Dans une société où tout va plus vite qu’on ne le voudrait, où l’on a à peine le temps de s’excuser lorsqu’on bouscule quelqu’un par mégarde à la sortie du métro, qu’advient-il d’une personne qui, au milieu de l’effervescence tokyoïte, a pour travail d’entretenir les toilettes ?
Dans une invitation à s’arrêter un instant pour prêter attention aux petits détails, à ce qui est d’ordinaire ignoré et non apprécié, Wim Wenders, en nous transportant dans le quotidien d’Hirayama, met à l’épreuve une perspective de la vie centrée sur la réussite.
Un film qui ne se limite pas à une narration du quotidien d’Hirayama
Comparé aux grands films hollywoodiens, remplis d’action et de tumultes avec un héros plein d’ambition, le spectateur déchante un peu avec notre personnage principal qui n’a, a priori, rien d’extraordinaire. Cependant, si celui-ci prend le temps de se poser, l’espace d’un moment, et de s’isoler du bourdonnement de la société, il appréciera d’avoir été emporté dans la perspective d’un observateur à l’œil attentif. Méditatif, ce film laisse pensif sur ce qui, au final, fait la beauté de l’existence.
Un personnage entre deux eaux ?
Les journées d’Hirayama sont rythmées par ses routines matinales et nocturnes, qui en deviennent presque des rituels. Notre personnage principal, au final, n’est ni tout à fait au centre de la société comme sa sœur, ni tout à fait à l’extérieur, comme ce sans-abri qu’il aperçoit lors de son déjeuner. On pourrait se demander si Hirayama, à travers ce mode de vie, n’essaie pas de s’accrocher au peu de contrôle qui lui reste sur un monde qu’il ne fait que traverser. Il est coupé d’une bonne partie de sa famille, sans carrière notable, et sans partenaire non plus. Mais alors, qu’est-ce qui peut bien faire qu’il aborde chaque journée avec le sourire et avec positivité ?
Comme il le dit à sa nièce lors d’une discussion, « la prochaine fois, c’est la prochaine fois, maintenant c’est maintenant ». Malgré le fait que la vie n’est en rien parfaite, chaque jour peut l’être, et il suffit de cinq minutes.
La recette à cela ? Selon Wim Wenders, c’est d’être dans le présent et de se satisfaire des petites choses du quotidien, tout en n’oubliant pas son passé.
Ainsi, un mot espiègle glissé dans un coin, un bon repas le soir dans une enseigne avec un patron sympa, un rayon de soleil entraperçu à travers les feuilles des arbres… cela suffit à notre protagoniste pour être comblé.

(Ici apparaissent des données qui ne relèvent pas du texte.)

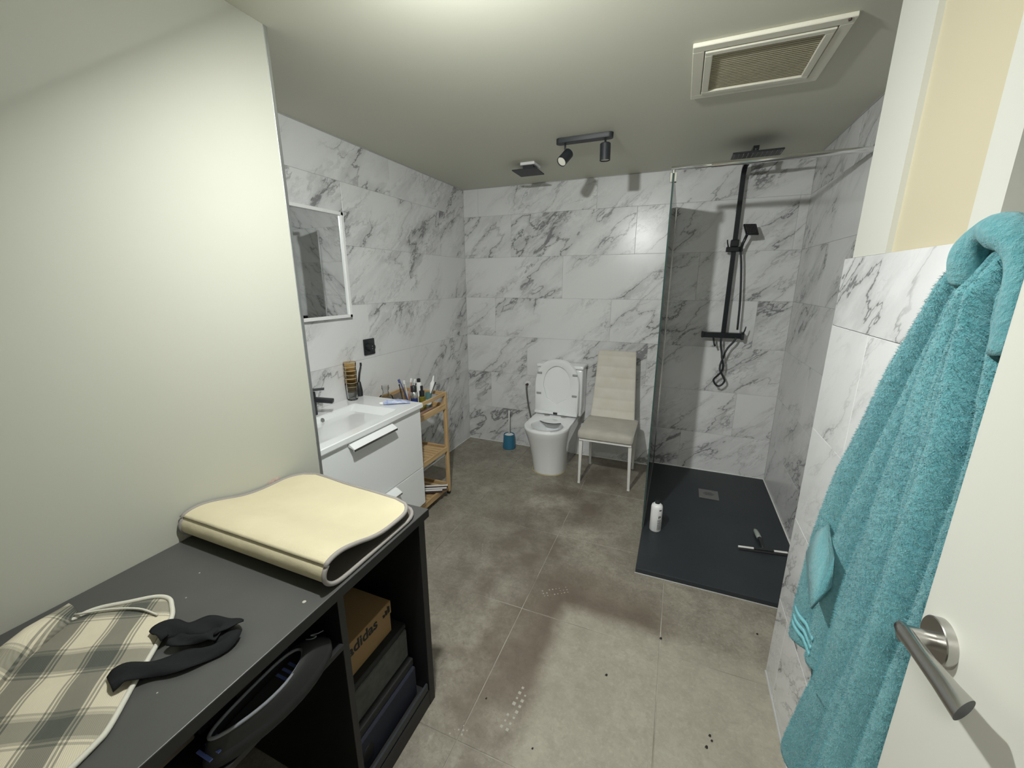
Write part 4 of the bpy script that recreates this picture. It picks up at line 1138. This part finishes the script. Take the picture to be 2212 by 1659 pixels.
    obj('rosette', cyl(B(), (-1.187, YB-0.0005, 0.592), (-1.187, YB-0.008, 0.592), 0.030, 0.024, 24), 'white_plastic', t, 40)
    obj('valve_body', cyl(B(), (-1.187, YB-0.006, 0.592), (-1.187, YB-0.035, 0.592), 0.011, 0.011, 14), 'plum', t, 40)
    obj('hose', tube(B(), spline([(-1.188, YB-0.030, 0.588), (-1.187, YB-0.034, 0.55), (-1.175, YB-0.034, 0.45), (-1.158, YB-0.034, 0.36), (-1.13, YB-0.034, 0.26), (-1.08, YB-0.034, 0.22), (-1.0, YB-0.03, 0.22)], 6), 0.0075, 8), 'drain_metal', t, True)
    # brush
    bx_, by_ = -1.328, 3.175
    t = thing('toilet_brush', 'toilet brush with a white stick in a blue holder left of the toilet', 'brush', (bx_, by_, 0))
    obj('holder', lathe(B(), [(0, 0.002), (0.058, 0.002), (0.060, 0.010), (0.056, 0.03), (0.050, 0.128), (0.048, 0.134), (0.045, 0.134), (0.044, 0.12), (0.046, 0.012), (0, 0.012)], (bx_, by_), 28), 'blue_plastic', t, 50)
    obj('cover_disc', lathe(B(), [(0, 0.136), (0.030, 0.134), (0.041, 0.128), (0.041, 0.122), (0, 0.122)], (bx_, by_), 24), 'white_plastic', t, 50)
    obj('stick', tube(B(), [(bx_, by_, 0.12), (bx_, by_, 0.25), (bx_, by_, 0.352), (bx_, by_, 0.358)], [0.0075, 0.0065, 0.007, 0.003], 12), 'white_plastic', t, True)
    obj('bristle_head', lathe(B(), [(0, 0.02), (0.028, 0.022), (0.032, 0.06), (0.022, 0.10), (0, 0.118)], (bx_, by_), 16), 'white_plastic', t, True)
toilet()

# ------------------------------------------------------------ chair
def chair():
    t = thing('dining_chair', 'beige padded chair with tall channelled back and white metal legs beside the toilet', 'chair', (-0.40, 2.87, 0))
    x0, x1 = -0.588, -0.203
    # seat
    bm = B(); R = []
    def rr(x0, x1, y0, y1, r, z, n=6):
        o = []
        for cx, cy, a0 in ((x1-r, y1-r, 0), (x0+r, y1-r, PI/2), (x0+r, y0+r, PI), (x1-r, y0+r, 1.5*PI)):
            for k in range(n): a = a0 + PI/2*k/(n-1); o.append((cx+r*math.cos(a), cy+r*math.sin(a), z))
        return o
    sy0, sy1 = 2.650, 3.062
    loft(bm, [rr(x0+.008, x1-.008, sy0+.008, sy1-.008, .02, .400), rr(x0+.002, x1-.002, sy0+.002, sy1-.002, .024, .405), rr(x0, x1, sy0, sy1, .026, .418), rr(x0, x1, sy0, sy1, .026, .438), rr(x0+.003, x1-.003, sy0+.003, sy1-.003, .026, .448), rr(x0+.014, x1-.014, sy0+.014, sy1-.014, .024, .455), rr(x0+.08, x1-.08, sy0+.08, sy1-.08, .02, .459)])
    obj('seat', bm, 'seat_fabric', t, 40)
    # back: tapering, gently curved, seven channels
    bm = B(); R = []; n = 72; nc = 6.5
    for k in range(n+1):
        s = k/n; z = lerp(0.425, 0.968, s)
        hw = lerp(0.172, 0.141, s**0.8); cxx = lerp(-0.404, -0.404, s); yc = 3.030 + 0.115*s - 0.05*s*s + 0.012*math.sin(s*PI)
        th = 0.019
        ch = 0.0065*(abs(math.sin(s*PI*nc))**0.35 - 1)
        e = min(1, math.sqrt(max(0, 1-((s-0.985)/0.015)**2)) if s > 0.985 else 1)
        hw *= 0.93+0.07*e; th_ = th*max(0.3, e)
        m_ = 16; ring = []
        for i in range(m_*2):
            a = 2*PI*i/(m_*2); ca, sa = math.cos(a), math.sin(a)
            px = hw*math.copysign(abs(ca)**0.28, ca); py = (th_ + (ch if sa < 0 else 0))*math.copysign(abs(sa)**0.5, sa)
            ring.append((cxx+px, yc+py, z))
        R.append(ring)
    loft(bm, R); obj('backrest', bm, 'beige_fabric', t, 50)
    # frame and legs
    obj('seat_frame', box(box(box(box(B(), x0+.012, x1-.012, sy0+.022, sy0+.042, .376, .396, .002, 1), x0+.012, x1-.012, sy1-.03, sy1-.012, .382, .402, .002, 1), x0+.012, x0+.032, sy0+.05, sy1-.03, .382, .402, .002, 1), x1-.032, x1-.012, sy0+.05, sy1-.03, .382, .402, .002, 1), 'white_metal', t)
    for (tx, ty, fx, fy) in ((x0+.024, sy0+.042, -0.582, 2.757), (x1-.022, sy0+.042, -0.222, 2.772), (x0+.024, sy1-.02, -0.572, 3.120), (x1-.022, sy1-.02, -0.232, 3.150)):
        bm = B(); a, b = 0.0115, 0.008
        fy2 = fy if ty > 3 else sy0+0.055
        fy2 = fy
        loft(bm, [[(fx-b, fy2-b, 0.004), (fx+b, fy2-b, 0.004), (fx+b, fy2+b, 0.004), (fx-b, fy2+b, 0.004)], [(tx-a, ty-a, .392), (tx+a, ty-a, .392), (tx+a, ty+a, .392), (tx-a, ty+a, .392)]])
        lg = obj('leg', bm, 'white_metal', t)
        obj('foot_cap', box(B(), fx-0.0095, fx+0.0095, fy2-0.0095, fy2+0.0095, 0.0, 0.012, 0.002, 1), 'white_plastic', lg)
chair()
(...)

Un film qui transmet une forme de contemplation à travers ses prises de vues
Cette appréciation de la vie est aussi dépeinte grâce à une esthétique remarquable dans le choix des plans, entre ceux qui reflètent une réalité brute, et ceux qui font transparaître une contemplation se rapprochant de l’onirique.
Grâce à un personnage principal qui est maître en l’art d’observer, on se retrouve fascinés devant la beauté inattendue de Tokyo, une ville que l’on caractérise habituellement dans notre esprit comme une mer d’édifices de béton, dans laquelle on a du mal à naviguer, menacé d’être englouti par la marée humaine. Ce film, au final, nous fait un peu sortir la tête de l’eau par sa perspective rafraîchissante.
Perfect Days, un film qui communique l’amour pour la musique
« Perfect Days » c’est aussi un film qui transmet bien l’amour pour la musique. Le soleil couchant, notre protagoniste dans son van, roulant avec en fond « Feeling Good », chantée par Nina Simone. Une scène riche en émotions, accentuée par une chanson qui donne des frissons tant elle est parfaitement adaptée au moment.
Kōji Yakusho, et sa performance remarquable dans son incarnation du personnage d’Hirayama
Il faudra tout de même applaudir Kōji Yakusho, qui termine parfaitement le film, nous montrant pendant ces 123 courtes minutes une performance saisissante, malgré un personnage qui ne prononce que peu de mots. Le rôle d’Hirayama lui vaudra donc, à mon avis, le prix mérité au Festival de Cannes de la meilleure interprétation masculine 2023.